Dystopia now, of course, is still popular. If you turn on the program “Supernatural” or “Revolution” or “Fringe” — if you go see movies like “The Box” or “The Adjustment Bureau — you can see that we still enjoy looking at how awful we could become.

The problem with dystopian literature is that it loses its shock value over time. Helen Smith’s “The Miracle Inspector” would have been an amazing story in 1960, or even in 1980. Lucas is the Miracle Inspector, in charge of going out into London, after an apocalyptic series of attacks that has seen the world partitioned and under tight UN control, to verify the existence of miracles. Usually these take the form of religious images appearing in odd places, like recently baked cakes. His wife is Angela, who is chafing under the burden of being forced to stay at home all day, all the jobs having been reserved for men, in order to eliminate unemployment. She is not sure what she wants in life, because she has never thought to want anything more than what she has. She and Lucas both have a vague desire to leave London and go to Cornwall which, in their minds, is an oasis where there would be none of the oppression, none of the randomly disappearing men — just a place to start a family.

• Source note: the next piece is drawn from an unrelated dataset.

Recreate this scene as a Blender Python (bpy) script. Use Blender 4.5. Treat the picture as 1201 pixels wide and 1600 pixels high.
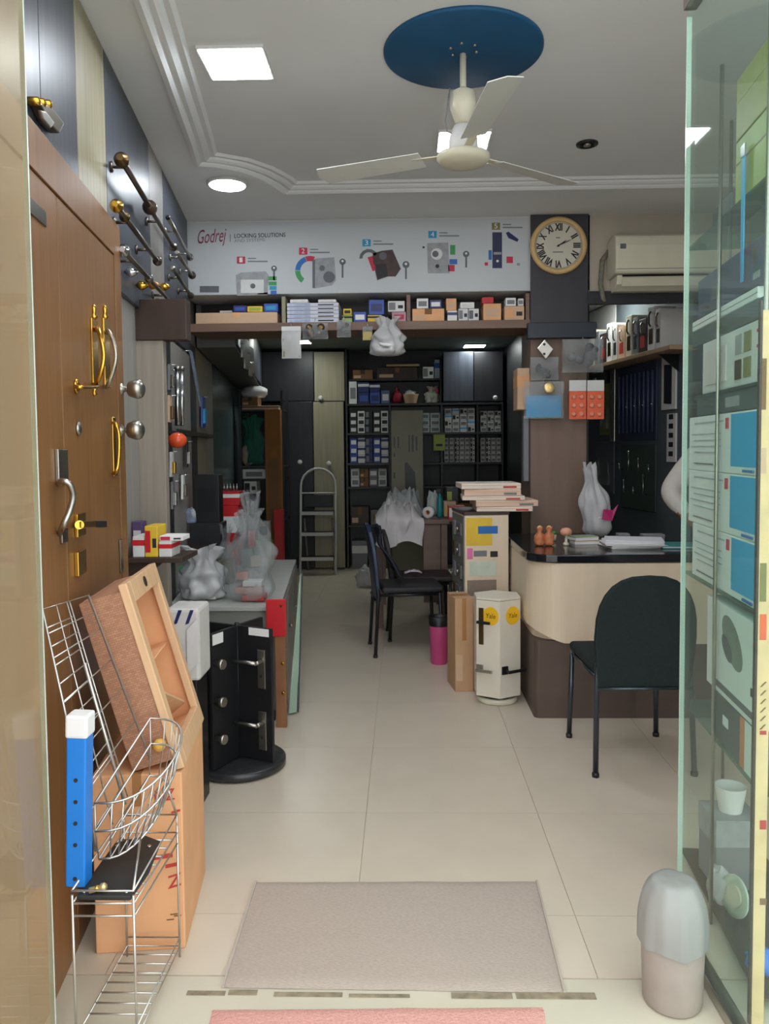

But then Lucas comes across Maureen, and her daughter, Christina. Whether you view the miracle girl, with her name a letter away from representing one of the world’s major religions, as a picture of the ideal or not is strictly up to you. Maureen did nominate her daughter as a miracle, but other than an ability to smile when someone she likes is in the room, it is unclear why Maureen nominated her daughter; other than the fact that she is a child, it is unclear why Angela feels such an attachment to the two of them. Given that Lucas is trying to sneak himself and his wife out of London, it is also unclear why Lucas would take the dangerous step of taking his wife on a forbidden trip to visit Maureen every day.

The interrogations to which Lucas is necessarily subjected (this IS a dystopian novel, after all, in which the government operates a bunch of shadowy ministries) have the finality of Orwell’s Room 101, but none of the thematic resonance. We do not know why Lucas’ world is the way it is; we just know that we never want to end up in a prison like his. The beauty of the novel comes in its final chapters, and in the epilogue, even as the plot winds up in a way that is as unpredictable and inexplicable as it is lyric.

This novel is written on an interesting idea — namely, that the governments of the world’s superpowers are slowly discrediting anyone who opposes them, and that it is only a matter of time until the blanket of oppression covers us all, especially since the blanket is of our own knitting. However, the idea never populates the spirits of its characters to the point where they have a new story to tell us. Yes, we can be depraved; yes, we will do awful things to one another. Orwell had the advantage of surprise, though, when he told us this; before, we hadn’t quite thought of it. For new dystopian works to be worth our time, though, they must plumb new ground. They must, in other words, confront the miracle — not simply drag us through the same sandboxes that the writers before them have already plundered.